Stated exercise: Count the lines containing "Blender" in the entries underneath, and state that count without anything else.

Exercise material:
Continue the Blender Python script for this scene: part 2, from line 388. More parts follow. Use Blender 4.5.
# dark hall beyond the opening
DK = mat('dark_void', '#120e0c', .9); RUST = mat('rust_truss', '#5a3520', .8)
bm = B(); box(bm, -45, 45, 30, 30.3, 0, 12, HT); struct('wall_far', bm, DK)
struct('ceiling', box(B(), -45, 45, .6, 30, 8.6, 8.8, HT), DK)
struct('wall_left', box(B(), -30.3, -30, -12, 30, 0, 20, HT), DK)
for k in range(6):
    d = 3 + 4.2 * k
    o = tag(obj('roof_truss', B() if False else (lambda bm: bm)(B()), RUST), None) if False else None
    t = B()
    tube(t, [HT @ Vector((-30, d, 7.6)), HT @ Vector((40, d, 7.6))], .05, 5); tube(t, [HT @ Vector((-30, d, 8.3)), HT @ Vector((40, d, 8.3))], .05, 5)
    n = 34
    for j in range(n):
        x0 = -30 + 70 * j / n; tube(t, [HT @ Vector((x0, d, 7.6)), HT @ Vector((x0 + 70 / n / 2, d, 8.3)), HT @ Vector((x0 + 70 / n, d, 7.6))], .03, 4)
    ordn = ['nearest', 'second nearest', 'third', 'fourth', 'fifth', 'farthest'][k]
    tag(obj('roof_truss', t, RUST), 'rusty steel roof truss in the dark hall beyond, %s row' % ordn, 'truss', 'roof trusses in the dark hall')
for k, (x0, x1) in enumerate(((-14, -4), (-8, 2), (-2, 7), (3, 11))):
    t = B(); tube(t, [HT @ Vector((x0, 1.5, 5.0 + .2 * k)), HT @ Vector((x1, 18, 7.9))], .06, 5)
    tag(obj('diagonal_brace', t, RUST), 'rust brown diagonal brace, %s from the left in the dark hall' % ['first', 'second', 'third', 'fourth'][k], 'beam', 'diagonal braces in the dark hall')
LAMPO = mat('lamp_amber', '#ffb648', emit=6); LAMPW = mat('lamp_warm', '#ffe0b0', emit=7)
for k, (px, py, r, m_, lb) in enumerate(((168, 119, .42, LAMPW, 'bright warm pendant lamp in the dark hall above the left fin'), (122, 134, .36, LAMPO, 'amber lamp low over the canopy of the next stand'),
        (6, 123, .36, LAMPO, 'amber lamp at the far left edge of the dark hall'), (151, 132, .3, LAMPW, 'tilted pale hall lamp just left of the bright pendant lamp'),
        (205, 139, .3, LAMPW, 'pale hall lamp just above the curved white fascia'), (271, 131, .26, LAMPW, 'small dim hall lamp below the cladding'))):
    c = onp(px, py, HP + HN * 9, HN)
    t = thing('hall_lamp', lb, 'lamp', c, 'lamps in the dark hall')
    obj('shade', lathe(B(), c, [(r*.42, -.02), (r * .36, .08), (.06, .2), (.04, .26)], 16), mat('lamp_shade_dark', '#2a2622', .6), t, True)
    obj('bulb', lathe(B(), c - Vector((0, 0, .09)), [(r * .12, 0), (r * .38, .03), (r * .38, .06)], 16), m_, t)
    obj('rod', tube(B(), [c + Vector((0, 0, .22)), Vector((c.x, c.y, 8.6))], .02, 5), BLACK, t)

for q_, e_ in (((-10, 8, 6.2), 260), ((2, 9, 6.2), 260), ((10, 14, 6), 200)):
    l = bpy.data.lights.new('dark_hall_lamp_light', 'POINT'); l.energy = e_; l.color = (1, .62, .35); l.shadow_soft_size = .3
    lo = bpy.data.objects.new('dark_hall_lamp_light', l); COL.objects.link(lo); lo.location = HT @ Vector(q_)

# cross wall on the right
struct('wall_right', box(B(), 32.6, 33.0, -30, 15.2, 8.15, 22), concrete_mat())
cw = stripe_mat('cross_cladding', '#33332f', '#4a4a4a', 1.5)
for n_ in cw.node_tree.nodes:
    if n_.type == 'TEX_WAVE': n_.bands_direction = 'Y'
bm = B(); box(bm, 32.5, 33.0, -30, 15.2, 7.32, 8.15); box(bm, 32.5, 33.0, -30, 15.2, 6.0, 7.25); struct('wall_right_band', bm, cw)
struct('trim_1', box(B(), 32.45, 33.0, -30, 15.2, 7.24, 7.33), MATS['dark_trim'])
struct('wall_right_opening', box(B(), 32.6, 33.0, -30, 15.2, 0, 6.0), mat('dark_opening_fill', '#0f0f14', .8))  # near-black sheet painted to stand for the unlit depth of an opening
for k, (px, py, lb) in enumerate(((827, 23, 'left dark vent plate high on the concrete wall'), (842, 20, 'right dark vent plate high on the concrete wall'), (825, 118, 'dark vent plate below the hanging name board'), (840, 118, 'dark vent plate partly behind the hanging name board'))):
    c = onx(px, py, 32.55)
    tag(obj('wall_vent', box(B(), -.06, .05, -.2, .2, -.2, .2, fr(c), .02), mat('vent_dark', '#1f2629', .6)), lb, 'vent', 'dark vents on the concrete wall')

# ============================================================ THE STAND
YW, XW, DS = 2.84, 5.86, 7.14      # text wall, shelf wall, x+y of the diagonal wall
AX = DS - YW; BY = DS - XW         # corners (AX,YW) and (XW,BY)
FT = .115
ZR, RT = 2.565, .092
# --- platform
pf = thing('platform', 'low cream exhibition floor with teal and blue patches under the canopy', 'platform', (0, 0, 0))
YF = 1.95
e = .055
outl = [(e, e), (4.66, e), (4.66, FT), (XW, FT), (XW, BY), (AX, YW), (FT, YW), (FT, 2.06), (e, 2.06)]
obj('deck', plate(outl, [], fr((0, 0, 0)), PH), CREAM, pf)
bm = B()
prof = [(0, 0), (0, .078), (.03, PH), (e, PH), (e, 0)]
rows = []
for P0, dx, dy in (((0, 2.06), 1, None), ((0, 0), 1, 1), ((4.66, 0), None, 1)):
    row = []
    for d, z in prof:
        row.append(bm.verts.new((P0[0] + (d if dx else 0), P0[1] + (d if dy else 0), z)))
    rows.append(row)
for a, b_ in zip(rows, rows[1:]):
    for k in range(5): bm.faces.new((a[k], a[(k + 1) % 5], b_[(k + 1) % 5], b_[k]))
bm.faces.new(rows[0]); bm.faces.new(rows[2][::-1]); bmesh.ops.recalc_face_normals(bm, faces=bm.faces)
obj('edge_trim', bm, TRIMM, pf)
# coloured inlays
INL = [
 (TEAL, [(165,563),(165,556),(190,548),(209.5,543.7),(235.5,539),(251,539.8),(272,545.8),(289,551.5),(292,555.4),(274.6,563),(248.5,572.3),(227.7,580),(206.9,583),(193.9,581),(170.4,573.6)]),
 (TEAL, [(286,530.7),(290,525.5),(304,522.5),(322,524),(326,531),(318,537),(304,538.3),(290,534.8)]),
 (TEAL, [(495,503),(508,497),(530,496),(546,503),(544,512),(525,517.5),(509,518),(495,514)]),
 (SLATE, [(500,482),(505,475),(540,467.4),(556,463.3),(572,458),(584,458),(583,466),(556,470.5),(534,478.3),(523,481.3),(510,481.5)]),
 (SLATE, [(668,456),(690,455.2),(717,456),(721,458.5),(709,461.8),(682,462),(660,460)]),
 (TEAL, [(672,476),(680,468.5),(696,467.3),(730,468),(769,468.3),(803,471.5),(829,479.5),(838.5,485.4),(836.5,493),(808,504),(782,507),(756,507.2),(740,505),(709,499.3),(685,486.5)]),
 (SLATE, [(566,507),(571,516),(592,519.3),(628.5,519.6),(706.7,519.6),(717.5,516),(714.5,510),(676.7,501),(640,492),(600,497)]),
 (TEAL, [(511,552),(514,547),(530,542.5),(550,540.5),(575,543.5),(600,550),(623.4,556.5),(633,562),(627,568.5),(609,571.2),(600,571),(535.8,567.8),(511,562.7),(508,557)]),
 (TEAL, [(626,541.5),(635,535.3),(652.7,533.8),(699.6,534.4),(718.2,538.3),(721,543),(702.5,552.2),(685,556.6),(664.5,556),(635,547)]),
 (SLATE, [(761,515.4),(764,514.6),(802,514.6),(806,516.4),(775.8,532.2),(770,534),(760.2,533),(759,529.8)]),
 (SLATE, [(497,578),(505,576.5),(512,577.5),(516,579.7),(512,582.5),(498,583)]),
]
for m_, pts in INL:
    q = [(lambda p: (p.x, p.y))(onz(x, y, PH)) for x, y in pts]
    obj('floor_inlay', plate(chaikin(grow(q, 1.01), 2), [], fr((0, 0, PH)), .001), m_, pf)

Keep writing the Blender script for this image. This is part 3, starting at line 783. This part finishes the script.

Answer to the problem: 2